When members voiced their serious doubts about the expedition Robinson and Brewster proposed, the reply, as Bradford has it, is fascinating: ‘All great and honorable actions are accompanied with great difficulties; and must be both enterprise, and overcome with answerable courages.’ The reason they needed to leave Leiden, supposedly, was to escape its hardships; and when critics of the plan worried that America would have great hardships, they were told that this great enterprise was worth great hardships. So what was the enterprise, if not to escape hardships?

The colonists seemed to have difficulty articulating exactly what compelled them to leave the Netherlands for America. They had a sense of an important enterprise, which, though they might rationalize it in terms of escaping the difficulties of life in Holland, did not meet that objective terribly well. Their calculation of the risks and imperatives does not add up unless we remember how ingrained it was for the Separatists to see their story in biblical terms, as following biblical patterns. They saw their reflection in countless scriptural parallels, but above all in the exodus – God leading the new children of Israel out of the bloody and antichristian land of their birth, to a place he had prepared for them. From Browne’s first writing, to Helwys’s last, the Separatist equation was repeated (critically in Helwys’s case): ‘England was as Egypt’. They had been delivered and there could be no going back. The Netherlands, however, had not felt at all like the Promised Land, which meant that instead they were in the wilderness, the stretch of wandering and learning that occupied Israel before reaching Canaan. They were God’s ‘little church, fled into the wilderness’, in Ainsworth’s words, or, as Johnson put it, they had followed Moses’ path, rejecting the treasures of Egypt ‘to suffer adversity with the people of God’; they were ‘but strangers and pilgrims’.
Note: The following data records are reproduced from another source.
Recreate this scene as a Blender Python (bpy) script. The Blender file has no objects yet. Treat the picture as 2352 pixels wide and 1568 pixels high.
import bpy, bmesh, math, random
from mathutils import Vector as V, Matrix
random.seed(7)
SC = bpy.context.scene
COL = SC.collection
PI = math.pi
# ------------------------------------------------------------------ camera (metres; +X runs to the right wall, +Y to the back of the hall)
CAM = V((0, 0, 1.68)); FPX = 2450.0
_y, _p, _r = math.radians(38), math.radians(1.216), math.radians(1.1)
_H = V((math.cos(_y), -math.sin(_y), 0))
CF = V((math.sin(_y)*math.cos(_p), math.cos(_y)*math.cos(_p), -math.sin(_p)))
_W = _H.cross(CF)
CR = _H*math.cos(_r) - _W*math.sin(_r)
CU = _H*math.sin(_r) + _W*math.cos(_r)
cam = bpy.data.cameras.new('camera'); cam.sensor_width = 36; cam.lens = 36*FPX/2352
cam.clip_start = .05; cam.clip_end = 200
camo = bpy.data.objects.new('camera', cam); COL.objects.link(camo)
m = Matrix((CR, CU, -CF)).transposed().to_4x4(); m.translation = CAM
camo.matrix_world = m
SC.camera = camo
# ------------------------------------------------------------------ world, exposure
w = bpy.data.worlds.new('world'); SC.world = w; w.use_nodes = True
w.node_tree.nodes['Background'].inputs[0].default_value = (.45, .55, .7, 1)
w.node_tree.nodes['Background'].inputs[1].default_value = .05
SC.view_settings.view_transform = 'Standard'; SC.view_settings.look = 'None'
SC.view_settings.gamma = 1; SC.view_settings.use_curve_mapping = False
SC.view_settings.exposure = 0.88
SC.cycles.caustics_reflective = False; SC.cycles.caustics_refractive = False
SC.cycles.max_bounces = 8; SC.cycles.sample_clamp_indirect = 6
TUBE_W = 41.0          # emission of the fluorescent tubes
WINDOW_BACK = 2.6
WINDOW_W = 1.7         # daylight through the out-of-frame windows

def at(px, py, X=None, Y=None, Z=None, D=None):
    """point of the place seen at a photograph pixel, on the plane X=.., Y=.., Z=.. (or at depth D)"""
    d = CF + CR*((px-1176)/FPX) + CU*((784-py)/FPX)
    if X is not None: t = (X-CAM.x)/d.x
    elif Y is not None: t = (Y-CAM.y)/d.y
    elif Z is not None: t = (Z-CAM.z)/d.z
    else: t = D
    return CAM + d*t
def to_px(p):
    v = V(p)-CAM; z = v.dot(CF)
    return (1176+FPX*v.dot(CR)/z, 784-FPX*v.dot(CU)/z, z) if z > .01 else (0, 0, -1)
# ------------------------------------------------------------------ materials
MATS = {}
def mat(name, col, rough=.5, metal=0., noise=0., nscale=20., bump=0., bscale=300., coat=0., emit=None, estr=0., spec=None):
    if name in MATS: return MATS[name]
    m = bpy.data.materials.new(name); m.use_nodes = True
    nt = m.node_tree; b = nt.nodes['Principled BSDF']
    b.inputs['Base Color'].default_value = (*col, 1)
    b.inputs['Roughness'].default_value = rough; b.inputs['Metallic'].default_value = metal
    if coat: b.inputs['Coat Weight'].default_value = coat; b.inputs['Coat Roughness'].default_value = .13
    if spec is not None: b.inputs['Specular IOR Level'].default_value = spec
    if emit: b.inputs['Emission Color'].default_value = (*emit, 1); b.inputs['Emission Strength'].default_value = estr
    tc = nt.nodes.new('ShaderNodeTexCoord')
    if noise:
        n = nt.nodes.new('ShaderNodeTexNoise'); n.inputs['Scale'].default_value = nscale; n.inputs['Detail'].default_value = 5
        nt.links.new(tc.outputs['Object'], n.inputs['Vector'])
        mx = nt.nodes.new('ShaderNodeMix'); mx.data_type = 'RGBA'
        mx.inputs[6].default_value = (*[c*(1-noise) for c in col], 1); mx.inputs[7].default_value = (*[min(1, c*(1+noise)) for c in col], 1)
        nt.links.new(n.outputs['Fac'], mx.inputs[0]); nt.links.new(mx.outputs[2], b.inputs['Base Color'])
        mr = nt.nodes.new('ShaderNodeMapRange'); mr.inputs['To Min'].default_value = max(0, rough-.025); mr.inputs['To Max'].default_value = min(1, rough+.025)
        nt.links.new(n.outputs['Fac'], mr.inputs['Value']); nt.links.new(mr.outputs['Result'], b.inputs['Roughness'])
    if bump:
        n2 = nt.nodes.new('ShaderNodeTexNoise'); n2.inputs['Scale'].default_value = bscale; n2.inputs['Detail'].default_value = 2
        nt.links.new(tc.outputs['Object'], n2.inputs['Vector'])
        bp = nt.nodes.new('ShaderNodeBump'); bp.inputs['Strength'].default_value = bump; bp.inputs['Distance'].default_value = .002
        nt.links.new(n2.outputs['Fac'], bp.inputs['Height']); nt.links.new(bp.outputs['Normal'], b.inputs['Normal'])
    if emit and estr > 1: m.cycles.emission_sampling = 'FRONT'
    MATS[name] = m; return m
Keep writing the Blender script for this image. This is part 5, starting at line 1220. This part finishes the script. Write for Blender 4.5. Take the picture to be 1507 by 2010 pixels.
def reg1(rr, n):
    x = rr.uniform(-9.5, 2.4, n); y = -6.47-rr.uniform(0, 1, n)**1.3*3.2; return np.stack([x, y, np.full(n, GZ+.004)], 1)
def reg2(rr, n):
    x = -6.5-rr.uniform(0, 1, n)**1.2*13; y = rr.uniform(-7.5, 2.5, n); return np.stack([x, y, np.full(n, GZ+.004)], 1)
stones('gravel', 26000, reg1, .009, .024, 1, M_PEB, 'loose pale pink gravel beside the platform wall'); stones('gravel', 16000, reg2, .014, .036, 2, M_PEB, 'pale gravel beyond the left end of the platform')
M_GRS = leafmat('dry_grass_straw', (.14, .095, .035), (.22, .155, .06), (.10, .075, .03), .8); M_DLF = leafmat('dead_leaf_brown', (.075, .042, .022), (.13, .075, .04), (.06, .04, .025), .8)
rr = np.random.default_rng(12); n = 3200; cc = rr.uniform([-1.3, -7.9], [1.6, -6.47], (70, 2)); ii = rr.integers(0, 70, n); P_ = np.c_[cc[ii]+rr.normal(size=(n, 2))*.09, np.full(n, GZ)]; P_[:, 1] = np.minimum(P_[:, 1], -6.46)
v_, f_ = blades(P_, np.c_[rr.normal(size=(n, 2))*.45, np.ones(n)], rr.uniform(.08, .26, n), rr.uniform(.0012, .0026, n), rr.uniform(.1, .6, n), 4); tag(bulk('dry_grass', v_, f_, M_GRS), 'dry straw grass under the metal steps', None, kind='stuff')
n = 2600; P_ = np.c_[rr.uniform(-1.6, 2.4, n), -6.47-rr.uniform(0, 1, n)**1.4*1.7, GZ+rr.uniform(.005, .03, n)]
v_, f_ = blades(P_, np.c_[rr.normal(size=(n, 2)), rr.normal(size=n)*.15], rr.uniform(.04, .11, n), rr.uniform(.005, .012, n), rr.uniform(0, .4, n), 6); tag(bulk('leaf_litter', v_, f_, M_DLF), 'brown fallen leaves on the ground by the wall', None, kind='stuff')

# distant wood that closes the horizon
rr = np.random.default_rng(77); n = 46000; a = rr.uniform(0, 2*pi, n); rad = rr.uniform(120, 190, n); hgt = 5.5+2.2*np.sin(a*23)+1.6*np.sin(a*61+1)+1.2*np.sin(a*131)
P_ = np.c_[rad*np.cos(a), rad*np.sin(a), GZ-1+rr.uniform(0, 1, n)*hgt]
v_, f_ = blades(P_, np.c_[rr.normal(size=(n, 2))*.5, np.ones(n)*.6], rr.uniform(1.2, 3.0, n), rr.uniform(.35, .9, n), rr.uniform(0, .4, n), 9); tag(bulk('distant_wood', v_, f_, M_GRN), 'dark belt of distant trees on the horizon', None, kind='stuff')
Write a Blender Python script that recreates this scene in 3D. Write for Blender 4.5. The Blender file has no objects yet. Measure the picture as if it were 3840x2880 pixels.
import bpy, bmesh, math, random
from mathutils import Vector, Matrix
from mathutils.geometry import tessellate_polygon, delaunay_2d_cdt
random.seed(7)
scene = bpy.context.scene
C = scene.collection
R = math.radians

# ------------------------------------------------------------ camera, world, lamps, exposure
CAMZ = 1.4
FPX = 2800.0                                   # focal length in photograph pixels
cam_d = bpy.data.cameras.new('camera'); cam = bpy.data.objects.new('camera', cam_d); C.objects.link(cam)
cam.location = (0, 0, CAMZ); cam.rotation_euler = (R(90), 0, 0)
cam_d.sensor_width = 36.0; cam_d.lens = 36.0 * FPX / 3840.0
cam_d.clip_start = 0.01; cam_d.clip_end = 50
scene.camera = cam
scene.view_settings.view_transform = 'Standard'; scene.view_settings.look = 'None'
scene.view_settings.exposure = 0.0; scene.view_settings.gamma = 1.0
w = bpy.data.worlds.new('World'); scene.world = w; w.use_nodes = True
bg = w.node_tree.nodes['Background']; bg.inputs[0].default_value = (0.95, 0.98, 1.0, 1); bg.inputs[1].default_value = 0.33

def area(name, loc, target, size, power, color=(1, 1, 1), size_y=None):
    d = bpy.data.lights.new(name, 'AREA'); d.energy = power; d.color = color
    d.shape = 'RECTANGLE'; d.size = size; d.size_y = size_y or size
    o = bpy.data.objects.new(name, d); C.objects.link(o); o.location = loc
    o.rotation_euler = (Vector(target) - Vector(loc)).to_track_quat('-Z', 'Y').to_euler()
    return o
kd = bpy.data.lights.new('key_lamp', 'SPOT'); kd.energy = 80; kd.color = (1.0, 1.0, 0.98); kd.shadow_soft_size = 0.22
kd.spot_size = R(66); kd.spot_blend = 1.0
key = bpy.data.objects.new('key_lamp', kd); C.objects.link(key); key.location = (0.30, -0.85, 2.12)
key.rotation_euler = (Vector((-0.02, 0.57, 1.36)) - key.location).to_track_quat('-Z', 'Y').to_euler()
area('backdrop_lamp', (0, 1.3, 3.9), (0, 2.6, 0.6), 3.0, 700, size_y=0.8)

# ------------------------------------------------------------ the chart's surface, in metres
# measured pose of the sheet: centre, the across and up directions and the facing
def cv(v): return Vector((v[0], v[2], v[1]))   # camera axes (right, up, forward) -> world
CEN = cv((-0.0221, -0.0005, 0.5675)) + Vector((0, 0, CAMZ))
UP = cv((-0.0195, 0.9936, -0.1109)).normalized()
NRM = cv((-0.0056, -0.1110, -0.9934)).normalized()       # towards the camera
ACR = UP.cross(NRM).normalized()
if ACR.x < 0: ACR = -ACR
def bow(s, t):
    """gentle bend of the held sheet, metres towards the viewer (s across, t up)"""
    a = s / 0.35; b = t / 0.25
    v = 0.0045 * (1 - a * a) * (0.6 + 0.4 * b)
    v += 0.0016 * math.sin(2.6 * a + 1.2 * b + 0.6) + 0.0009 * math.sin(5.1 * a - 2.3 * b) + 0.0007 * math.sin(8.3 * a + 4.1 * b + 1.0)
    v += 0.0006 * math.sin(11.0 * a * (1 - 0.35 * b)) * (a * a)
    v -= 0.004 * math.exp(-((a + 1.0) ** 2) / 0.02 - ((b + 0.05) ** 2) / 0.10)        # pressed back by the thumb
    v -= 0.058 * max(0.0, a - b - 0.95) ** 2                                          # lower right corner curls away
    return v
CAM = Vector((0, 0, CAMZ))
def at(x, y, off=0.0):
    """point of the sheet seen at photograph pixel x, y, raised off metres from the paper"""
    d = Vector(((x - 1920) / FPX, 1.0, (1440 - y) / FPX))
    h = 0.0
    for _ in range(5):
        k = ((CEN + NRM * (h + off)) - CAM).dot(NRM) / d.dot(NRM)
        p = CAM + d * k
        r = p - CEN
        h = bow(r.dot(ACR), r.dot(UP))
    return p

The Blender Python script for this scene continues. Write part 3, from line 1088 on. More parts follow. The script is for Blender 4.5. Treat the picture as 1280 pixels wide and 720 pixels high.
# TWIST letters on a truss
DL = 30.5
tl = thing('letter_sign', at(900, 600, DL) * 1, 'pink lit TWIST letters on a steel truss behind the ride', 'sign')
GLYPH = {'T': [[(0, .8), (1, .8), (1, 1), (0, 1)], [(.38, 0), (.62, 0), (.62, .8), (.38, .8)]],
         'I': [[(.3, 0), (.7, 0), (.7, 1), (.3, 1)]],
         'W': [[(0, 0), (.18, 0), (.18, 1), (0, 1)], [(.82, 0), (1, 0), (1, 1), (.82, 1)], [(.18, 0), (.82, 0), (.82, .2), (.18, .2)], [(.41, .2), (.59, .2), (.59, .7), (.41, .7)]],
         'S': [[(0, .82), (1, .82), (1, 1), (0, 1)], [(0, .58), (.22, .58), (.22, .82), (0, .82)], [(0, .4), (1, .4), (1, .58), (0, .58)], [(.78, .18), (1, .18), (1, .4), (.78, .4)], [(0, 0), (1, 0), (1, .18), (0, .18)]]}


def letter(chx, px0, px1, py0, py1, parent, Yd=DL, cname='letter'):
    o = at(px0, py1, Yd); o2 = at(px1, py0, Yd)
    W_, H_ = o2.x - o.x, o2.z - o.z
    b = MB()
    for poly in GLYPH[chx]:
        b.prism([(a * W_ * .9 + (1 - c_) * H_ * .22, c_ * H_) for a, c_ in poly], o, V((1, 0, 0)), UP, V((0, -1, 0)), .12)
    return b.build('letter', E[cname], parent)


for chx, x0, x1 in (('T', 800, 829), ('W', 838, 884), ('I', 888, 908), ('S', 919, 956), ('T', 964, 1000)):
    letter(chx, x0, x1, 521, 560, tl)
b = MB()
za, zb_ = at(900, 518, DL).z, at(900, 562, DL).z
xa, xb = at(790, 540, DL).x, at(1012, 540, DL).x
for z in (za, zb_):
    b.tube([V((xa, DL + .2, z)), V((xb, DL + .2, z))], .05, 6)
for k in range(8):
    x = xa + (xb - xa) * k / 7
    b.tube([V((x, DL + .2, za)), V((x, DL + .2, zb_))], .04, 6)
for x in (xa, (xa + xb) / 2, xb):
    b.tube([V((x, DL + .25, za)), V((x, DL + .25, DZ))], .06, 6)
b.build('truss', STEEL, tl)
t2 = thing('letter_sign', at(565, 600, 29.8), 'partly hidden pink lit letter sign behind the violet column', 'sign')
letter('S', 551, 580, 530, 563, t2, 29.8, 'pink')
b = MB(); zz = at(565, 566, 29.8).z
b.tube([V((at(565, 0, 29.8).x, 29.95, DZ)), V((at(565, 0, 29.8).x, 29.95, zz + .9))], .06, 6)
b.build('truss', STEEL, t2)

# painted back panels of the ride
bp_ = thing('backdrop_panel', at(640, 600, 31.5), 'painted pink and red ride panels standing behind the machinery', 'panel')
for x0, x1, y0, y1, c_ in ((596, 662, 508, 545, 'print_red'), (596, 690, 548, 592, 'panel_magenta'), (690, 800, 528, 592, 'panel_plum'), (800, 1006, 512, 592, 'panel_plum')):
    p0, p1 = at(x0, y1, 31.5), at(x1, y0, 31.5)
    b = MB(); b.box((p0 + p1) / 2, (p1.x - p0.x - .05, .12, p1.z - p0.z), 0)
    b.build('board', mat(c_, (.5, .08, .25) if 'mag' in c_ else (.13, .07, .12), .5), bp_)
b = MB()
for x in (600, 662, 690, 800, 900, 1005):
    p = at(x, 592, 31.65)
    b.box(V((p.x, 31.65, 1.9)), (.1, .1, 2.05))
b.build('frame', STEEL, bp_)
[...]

The Separatists were prime examples of the fundamentally forward-looking nature of Protestantism – ‘a religion of progress’, as Alec Ryrie puts it, ‘of restless, relentless advance toward holiness, not of stagnation’. Each stream saw itself as the culmination in a century of progress towards truth and obedience, while still challenging its own orthodoxies, their church covenants explicitly committing them to embrace God’s future revelations, to be ready to take the next step. Individual members had once walked miles to acceptable churches, then moved to London maybe, then sailed for Amsterdam, then moved again to Leiden or Emden. If their dreams had failed to come true and no simple way forward presented itself, then their whole religious experience and outlook told them God would reveal a new path ahead. Satan called them back, the Lord called them on. And if the way forward involved a terrifying leap of faith, ‘yet might they have comfort in the same’. Whatever America might entail, it was not retreat; it was not going back to Egypt.